Atualizado: 4 de jul. de 2020

Por Gabriel Chamma


*(O texto a seguir utiliza a metodologia historiográfica da Análise do discurso, mas, por questão de espaço, não será possível expor na integra o seu conteúdo, por essa razão procuramos selecionar aquilo que acreditamos ser mais proveitoso ao público leigo. Além do mais, nenhuma das afirmações são pesquisas originais nossas, mas sim um compilado de autores reconhecidos nesse campo. Devido ao público alvo, também optamos por referenciar apenas as citações diretas para haver o mínimo de quebras durante o texto).


Antes de começar, o que é discurso? Muitos devem ter pensado em um pronunciamento oral, como algo que vemos em filmes: uma multidão escutando um político falar, ou ainda, em séries adolescentes, quando o protagonista tímido e introvertido se declara àquela ou àquele a quem estava apaixonado. Porém, “discurso” não é apenas isso.


Na realidade, existe um grupo bem grande de diferentes discursos, segundo Helena Brandão, de uma maneira simplificada, discurso é “tudo o que o homem fala ou escreve, isto é, produz em termos de linguagem” (2018, p. 16). Isso quer dizer que, artigos de revistas, livros de filosofia, propagandas, seja na televisão, rádio, revistas ou jornais e mesmo esse artigo, também são discursos. Por esse, e outros motivos, quando estamos lendo – neste artigo “ler” pode ser substituído por “ouvir” e, essencialmente, significa receber e digerir informações – um discurso devemos nos ater, não somente ao que está sendo dito nas palavras, mas também tudo que o compõe. Em outras palavras, para interpretá-los precisamos observar uma série de detalhes além da linguística. Portanto, as imagens, trilha sonora, os gestos que são feitos, as expressões faciais, qual a orientação política de quem escreve, o meio por onde ele é divulgado, se é ao vivo, se há plateia junto do discursador etc., são todas características que devem ser levadas em conta ao consumir um discurso.

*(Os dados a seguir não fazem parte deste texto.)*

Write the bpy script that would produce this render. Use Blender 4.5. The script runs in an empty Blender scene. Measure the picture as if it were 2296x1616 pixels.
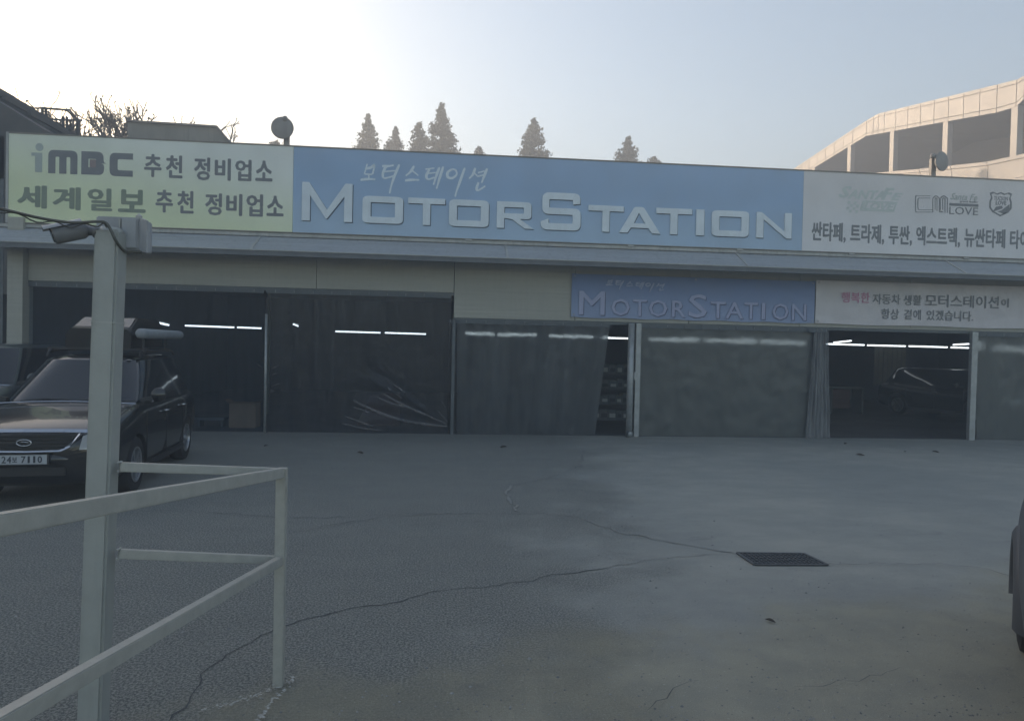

Mas é aqui que a definição de discurso fica mais complexa, a frase da Brandão apenas risca a superfície do que é discurso, que, segundo Dominique Maingueneau, seria definida como:


No uso comum, chamamos de “discurso” os enunciados solenes (“o presidente fez seu discurso”), ou, pejorativamente, as falas inconsequêntes (“tudo isso é só discurso”). O termo pode igualmente designar qualquer uso restrito da língua: [...] Nesse caso “discurso” é constantemente ambíguo, pois pode designar tanto o sistema que permite produzir um conjunto de textos produzidos: “o discurso comunista” é tanto o conjunto de textos produzidos por comunistas, quanto o sistema que permite produzir esses textos e outros ainda, igualmente qualificados como textos comunistas (2004, p. 51).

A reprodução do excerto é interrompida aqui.